Roughly the same number of students in each class benefited from the initiative, which was unveiled last spring, Director of Financial Aid Caesar Storlazzi said. Under the new policy, students from families earning under $45,000 pay a zero parent contribution, while students from families earning between $45,000 and $60,000 pay a reduced parent contribution.

The University is currently analyzing figures on how many students from families earning under $60,000 applied to Yale for the Class of 2009 in order in order to gauge how well Yale’s policy attracted a socioeconomically diverse freshmen class, Yale College Dean Peter Salovey said.

“I think we are very interested in seeing more students from across the income spectrum come to Yale and see Yale as accessible to them,” Salovey said.

The new financial aid package did not draw a higher percentage of low-income freshmen to apply to Yale than in previous years, Stolazzi said, because the changes were made after the Class of 2009 had already applied.
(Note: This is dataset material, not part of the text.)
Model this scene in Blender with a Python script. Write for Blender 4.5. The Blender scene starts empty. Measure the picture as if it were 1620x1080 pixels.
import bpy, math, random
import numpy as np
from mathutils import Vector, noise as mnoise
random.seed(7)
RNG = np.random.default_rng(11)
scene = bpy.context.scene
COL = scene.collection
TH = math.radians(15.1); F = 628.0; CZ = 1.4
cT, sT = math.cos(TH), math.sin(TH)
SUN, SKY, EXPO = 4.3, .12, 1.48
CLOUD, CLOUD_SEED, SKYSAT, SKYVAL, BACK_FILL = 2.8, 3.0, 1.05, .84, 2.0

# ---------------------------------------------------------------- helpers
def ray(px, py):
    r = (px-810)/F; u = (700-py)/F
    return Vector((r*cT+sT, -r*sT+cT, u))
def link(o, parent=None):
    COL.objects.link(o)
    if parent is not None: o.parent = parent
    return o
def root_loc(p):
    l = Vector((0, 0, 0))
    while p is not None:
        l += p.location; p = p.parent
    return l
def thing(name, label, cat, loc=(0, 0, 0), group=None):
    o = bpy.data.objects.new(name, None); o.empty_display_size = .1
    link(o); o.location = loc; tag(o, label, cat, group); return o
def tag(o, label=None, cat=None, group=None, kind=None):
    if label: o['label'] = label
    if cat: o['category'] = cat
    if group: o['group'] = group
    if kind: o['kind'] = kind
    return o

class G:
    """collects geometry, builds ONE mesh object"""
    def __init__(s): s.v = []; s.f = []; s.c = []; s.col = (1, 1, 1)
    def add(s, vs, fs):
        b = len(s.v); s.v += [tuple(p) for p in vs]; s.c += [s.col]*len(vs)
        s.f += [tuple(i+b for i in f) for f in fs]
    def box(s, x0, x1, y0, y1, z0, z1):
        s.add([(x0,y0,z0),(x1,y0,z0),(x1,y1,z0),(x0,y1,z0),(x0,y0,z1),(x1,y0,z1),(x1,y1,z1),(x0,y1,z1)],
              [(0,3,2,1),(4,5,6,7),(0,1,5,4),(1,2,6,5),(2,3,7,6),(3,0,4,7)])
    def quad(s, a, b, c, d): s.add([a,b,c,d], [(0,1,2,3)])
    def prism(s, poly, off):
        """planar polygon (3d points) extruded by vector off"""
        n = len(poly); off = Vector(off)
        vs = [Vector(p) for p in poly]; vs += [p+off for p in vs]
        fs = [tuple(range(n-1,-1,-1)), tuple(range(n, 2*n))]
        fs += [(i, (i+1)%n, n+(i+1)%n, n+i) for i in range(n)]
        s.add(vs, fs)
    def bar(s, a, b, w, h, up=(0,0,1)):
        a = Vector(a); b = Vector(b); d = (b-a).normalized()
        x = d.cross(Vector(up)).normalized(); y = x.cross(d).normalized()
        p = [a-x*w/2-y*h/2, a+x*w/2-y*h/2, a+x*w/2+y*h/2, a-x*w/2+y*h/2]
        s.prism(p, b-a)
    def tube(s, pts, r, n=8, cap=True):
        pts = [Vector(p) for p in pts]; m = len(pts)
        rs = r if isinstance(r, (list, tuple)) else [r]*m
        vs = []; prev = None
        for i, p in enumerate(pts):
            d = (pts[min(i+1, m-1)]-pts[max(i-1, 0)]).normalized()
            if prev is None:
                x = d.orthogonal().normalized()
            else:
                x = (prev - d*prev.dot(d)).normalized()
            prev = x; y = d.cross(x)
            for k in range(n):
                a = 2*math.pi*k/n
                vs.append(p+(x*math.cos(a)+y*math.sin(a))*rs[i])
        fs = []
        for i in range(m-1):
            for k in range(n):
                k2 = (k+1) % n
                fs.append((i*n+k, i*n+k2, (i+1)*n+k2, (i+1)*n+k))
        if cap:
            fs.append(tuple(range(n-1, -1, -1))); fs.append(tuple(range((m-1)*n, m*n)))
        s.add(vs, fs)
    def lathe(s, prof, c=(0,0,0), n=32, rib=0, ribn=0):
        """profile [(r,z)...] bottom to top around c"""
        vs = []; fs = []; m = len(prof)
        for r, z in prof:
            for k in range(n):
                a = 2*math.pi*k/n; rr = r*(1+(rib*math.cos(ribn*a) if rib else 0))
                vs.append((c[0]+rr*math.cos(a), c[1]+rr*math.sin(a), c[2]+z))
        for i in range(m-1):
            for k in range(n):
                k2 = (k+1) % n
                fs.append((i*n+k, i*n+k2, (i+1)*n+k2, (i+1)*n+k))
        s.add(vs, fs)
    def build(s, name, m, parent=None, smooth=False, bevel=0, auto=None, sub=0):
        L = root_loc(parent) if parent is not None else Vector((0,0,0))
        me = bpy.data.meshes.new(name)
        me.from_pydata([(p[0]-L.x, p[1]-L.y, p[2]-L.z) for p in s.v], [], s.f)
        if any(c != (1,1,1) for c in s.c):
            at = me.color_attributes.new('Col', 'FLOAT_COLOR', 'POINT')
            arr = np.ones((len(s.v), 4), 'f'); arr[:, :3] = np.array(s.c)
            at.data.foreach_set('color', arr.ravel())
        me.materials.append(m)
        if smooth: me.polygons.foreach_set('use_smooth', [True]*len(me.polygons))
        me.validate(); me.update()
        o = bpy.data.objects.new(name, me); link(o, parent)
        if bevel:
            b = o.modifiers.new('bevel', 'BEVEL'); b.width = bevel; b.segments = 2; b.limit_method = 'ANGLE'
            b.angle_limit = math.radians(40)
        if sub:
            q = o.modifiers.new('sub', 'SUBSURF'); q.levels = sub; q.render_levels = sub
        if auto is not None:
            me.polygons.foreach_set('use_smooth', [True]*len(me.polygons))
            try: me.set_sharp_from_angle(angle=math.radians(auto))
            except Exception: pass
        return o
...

And while the percentage of students who accepted admission to Yale this year was one of the highest it has ever been, the University’s new financial aid policy did not play a significant role in increasing the yield rate.

But the University does expect to see an increase in the number of students who qualify for the new policy next year after the Admissions Office launches its new Student Ambassador program, Storlazzi said.

“I think it will be interesting to look at the different between the Class of 2009 and the Class of 2010,” he said. “I think we will see a difference and should see a difference in the composition of the class.”

When Harvard implemented a similar change in its financial aid policy in 2004, about 15 percent of the freshmen at the college qualified for the new policy, according to Harvard Director of Financial Aid Sally Donahue. This year, about 18 percent of students in the Class of 2009 were eligible for the policy, Donahue said, adding that the initiative costs Harvard about $2 million annually.

Like Harvard, the percentage of students who qualified for the new policy at Yale will likely increase next year after more students hear about the new policy, said David Hawkins, the director of public policy for the National Association of College Admissions Counseling.

“It sounds like there’s some comparable numbers there and it’s encouraging,” Hawkins said. “It’s healthy that it’s 15 percent, given that it’s very early on in the process of this. I have no doubt that number will go up given increased publicity of this program.”

Hawkins said it is important to know how many students who qualified for the program this year fall in the under $45,000 category and how many fall in the $45,000 to $60,000 category because it is the former group of students which Yale needs to focus on targeting, given that students whose parents make between $45,000 and $60,000 fall into the middle class category in some states. Storlazzi said the number of students falling under each income level category will not be released by the University.

“In the interest of evaluating the policy, I think it would be important for not just the administrators but everyone involved … to know how well the policy is working and who is receiving the benefits,” Hawkins said.